If $\alpha: \Bbb{Z}_{5} \rightarrow \text{Aut}(\Bbb{Z}_{26})$ is some group homomorphism, how do we show that $\Bbb{Z}_{26} \rtimes_{\alpha} \Bbb{Z}_{5} \cong \Bbb{Z}_{26} \times \Bbb{Z}_{5}$ as groups? I'm pretty sure that they are isomorphic as groups, but I'm struggling to prove it.
By definition of semidirect product, $\Bbb{Z}_{26}$ is a normal subgroup of $\Bbb{Z}_{26} \rtimes_{\alpha} \Bbb{Z}_{5}$. My idea is to show that $\Bbb{Z}_{5}$ is also a normal subgroup of this semidirect product, because then we can fairly easily construct the desired direct product and show that they're isomorphic as groups. But it's proving a lot harder to prove that than I thought it would be.
I've also tried brute-forcing an isomorphism, such as $\varphi: \Bbb{Z}_{26} \rtimes_{\alpha} \Bbb{Z}_{5} \rightarrow \Bbb{Z}_{26} \times \Bbb{Z}_{5}$ defined by $(n, a) \mapsto (n, a)$, but that has been... less than fruitful.
This is actually a part of something bigger I'm working on, but I think understanding this might help me understand the more general case.
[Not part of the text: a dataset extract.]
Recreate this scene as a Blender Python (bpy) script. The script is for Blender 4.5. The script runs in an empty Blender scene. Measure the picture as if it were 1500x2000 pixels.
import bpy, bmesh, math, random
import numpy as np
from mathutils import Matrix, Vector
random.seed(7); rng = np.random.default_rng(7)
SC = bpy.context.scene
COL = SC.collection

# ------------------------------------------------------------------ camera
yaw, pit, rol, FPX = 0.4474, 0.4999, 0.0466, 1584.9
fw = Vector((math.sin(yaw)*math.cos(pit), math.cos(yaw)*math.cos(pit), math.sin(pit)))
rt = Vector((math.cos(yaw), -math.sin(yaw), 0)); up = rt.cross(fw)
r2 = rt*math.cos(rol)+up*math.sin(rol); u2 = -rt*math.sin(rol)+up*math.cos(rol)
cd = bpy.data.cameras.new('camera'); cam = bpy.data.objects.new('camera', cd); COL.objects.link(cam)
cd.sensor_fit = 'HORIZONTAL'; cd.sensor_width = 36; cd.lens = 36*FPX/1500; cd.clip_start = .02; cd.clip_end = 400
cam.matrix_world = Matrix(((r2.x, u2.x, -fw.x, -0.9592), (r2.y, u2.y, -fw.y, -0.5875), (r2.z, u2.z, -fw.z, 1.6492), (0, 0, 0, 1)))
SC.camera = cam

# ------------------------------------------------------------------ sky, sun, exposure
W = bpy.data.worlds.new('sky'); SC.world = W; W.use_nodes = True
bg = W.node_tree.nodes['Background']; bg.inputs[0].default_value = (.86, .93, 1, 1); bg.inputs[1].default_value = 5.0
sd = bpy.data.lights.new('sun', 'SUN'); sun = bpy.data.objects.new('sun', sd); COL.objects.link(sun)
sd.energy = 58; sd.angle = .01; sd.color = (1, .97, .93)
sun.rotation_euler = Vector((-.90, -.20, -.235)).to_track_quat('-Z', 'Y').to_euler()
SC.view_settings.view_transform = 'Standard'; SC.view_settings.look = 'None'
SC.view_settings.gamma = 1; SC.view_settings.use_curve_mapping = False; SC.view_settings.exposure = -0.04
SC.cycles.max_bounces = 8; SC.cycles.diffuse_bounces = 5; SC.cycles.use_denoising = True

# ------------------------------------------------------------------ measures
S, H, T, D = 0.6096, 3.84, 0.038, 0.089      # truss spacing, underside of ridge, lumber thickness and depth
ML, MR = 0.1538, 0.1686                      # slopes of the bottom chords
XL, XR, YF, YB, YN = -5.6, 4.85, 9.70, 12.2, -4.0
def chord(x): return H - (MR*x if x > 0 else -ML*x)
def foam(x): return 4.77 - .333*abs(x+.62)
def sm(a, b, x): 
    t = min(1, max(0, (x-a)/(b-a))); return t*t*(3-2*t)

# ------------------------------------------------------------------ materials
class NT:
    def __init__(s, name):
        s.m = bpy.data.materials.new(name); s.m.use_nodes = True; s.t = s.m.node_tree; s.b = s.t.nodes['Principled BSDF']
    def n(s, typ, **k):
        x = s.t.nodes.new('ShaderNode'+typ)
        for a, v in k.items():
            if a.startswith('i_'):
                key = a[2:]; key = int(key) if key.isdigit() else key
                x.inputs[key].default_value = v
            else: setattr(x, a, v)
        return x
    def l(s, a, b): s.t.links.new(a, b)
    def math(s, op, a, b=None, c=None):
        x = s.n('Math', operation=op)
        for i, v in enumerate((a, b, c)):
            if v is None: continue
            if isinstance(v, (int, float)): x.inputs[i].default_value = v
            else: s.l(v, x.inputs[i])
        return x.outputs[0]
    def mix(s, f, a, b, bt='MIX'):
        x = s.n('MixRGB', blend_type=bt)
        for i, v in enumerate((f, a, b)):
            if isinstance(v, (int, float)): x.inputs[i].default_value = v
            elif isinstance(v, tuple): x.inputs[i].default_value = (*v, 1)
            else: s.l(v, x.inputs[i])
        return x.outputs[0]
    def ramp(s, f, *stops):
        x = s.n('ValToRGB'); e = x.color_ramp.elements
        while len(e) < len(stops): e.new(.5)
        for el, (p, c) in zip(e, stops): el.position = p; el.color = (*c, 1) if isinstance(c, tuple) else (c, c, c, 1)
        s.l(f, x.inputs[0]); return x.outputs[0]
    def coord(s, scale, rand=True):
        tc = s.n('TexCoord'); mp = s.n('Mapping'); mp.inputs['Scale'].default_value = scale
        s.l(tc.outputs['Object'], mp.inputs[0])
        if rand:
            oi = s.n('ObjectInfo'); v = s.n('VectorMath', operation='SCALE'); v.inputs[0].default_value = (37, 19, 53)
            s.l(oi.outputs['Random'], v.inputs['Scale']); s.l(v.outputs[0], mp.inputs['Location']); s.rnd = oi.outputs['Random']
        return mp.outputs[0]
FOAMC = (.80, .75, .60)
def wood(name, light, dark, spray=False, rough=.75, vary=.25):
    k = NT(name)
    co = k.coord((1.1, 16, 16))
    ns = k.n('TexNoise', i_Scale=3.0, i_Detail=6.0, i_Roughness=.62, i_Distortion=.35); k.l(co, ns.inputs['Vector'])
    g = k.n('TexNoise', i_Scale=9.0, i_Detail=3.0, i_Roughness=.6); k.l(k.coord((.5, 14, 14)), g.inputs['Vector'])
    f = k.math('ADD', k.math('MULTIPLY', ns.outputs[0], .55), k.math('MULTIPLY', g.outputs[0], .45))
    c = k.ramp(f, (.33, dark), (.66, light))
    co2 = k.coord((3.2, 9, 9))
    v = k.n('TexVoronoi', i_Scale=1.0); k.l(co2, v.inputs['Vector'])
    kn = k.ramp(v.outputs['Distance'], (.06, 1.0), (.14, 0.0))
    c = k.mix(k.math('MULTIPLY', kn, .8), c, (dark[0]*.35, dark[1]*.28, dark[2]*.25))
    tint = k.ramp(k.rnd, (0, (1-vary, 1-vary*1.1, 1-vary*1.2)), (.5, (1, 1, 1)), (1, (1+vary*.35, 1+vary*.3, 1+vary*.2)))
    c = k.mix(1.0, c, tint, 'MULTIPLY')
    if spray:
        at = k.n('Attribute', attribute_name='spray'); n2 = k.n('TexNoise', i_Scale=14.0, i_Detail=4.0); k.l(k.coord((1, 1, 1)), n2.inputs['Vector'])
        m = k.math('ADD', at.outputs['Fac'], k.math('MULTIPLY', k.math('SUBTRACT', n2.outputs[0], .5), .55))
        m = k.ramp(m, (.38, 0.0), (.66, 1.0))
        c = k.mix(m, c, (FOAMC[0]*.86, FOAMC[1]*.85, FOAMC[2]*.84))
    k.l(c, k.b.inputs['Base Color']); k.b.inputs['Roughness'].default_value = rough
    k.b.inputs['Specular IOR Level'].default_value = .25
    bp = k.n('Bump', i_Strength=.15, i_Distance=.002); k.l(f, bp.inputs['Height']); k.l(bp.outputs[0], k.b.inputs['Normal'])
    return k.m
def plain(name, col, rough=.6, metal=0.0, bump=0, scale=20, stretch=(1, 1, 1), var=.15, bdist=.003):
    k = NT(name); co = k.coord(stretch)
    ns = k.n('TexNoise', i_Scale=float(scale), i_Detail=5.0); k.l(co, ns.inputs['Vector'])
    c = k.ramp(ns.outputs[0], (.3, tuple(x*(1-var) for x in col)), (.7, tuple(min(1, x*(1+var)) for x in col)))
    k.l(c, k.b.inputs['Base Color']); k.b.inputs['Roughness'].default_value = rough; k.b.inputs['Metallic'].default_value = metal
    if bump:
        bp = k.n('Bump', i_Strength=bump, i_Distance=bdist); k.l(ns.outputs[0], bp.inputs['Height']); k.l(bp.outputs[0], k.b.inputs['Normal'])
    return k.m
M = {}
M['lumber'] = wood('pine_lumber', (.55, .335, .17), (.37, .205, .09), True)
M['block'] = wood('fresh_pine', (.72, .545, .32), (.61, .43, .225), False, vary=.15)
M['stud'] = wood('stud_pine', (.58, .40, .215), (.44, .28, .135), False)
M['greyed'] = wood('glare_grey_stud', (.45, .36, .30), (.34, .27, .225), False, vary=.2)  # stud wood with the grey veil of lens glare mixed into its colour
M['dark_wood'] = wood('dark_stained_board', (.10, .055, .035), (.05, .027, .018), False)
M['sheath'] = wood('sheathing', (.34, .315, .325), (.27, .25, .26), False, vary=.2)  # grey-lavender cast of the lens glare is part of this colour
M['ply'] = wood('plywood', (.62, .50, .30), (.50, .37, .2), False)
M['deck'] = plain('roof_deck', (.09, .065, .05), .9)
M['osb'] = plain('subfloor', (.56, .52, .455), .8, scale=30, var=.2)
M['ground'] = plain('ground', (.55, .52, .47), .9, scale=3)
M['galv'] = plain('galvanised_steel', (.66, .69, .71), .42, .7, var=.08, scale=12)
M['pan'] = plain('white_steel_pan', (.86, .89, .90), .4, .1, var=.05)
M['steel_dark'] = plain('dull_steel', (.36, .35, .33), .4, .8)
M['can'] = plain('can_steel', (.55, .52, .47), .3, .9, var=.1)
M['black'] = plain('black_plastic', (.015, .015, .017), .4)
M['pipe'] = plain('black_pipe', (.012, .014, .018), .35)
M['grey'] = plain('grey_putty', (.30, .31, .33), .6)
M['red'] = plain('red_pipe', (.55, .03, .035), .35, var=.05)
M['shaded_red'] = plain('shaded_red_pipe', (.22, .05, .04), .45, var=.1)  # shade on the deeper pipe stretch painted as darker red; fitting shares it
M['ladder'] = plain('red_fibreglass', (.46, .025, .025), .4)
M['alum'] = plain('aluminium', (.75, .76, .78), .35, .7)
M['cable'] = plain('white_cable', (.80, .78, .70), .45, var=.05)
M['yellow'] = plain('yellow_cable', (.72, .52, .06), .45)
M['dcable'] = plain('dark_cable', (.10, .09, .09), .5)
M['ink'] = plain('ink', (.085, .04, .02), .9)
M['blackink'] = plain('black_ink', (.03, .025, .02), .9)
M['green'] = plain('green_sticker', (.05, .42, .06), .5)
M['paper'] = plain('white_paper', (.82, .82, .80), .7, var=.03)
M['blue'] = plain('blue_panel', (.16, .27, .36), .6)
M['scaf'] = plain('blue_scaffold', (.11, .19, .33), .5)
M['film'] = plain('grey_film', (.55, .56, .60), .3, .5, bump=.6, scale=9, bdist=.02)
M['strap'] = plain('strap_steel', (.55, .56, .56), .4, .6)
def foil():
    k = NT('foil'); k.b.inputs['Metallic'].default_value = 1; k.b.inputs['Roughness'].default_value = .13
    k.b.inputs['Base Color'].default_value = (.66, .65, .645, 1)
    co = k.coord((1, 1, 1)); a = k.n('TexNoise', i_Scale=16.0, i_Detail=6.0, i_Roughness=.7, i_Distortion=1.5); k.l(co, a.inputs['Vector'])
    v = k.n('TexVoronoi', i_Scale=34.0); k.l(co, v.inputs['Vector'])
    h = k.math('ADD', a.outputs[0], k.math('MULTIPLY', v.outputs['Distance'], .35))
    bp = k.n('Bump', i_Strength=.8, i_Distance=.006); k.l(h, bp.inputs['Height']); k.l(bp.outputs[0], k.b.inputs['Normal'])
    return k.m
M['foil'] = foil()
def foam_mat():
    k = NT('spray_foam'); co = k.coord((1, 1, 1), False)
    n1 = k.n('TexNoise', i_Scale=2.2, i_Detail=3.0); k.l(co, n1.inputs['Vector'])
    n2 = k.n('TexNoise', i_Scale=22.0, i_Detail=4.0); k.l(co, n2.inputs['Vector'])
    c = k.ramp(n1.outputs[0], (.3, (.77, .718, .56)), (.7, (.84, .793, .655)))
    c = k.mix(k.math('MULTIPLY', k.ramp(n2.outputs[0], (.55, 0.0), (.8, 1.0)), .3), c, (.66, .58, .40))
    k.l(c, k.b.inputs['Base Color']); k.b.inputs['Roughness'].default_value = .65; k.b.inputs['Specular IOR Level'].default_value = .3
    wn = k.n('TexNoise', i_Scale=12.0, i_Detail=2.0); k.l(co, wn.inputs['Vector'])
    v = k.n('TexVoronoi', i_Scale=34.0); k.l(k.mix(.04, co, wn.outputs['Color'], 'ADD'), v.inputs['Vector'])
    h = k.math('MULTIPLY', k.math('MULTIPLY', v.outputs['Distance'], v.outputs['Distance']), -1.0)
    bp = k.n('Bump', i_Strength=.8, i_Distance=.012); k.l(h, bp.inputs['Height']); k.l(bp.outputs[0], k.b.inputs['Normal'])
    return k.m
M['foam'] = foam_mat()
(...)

I think the biggest issue is that the specifics of $\alpha$ are unknown.
Edit: Something I forgot to include. My last idea is to show that $\Bbb{Z}_{26} \rtimes_{\alpha} \Bbb{Z}_{5}$ is cyclic, since $\Bbb{Z}_{26} \times \Bbb{Z}_{5}$ is cyclic. But without knowing what $\alpha$ is, it's pretty difficult to find a generating element of $\Bbb{Z}_{26} \rtimes_{\alpha} \Bbb{Z}_{5}$.
Note that $|\text{Aut}(\Bbb{Z}_{26})|=\varphi(26)=12$ where $\varphi$ is the Euler phi function.
By the First Isomorphism Theorem and Lagrange's Theorem, $|\Bbb{Z}_5:\ker \alpha|$ divides $|\text{Aut}(\Bbb{Z}_{26})|=12$. This is only possible when $\ker\alpha=\Bbb{Z}_5$, that is, $\alpha$ is the trivial automorphism. Therefore $\Bbb{Z}_{26} \rtimes_{\alpha} \Bbb{Z}_{5} \cong \Bbb{Z}_{26} \times \Bbb{Z}_{5}$.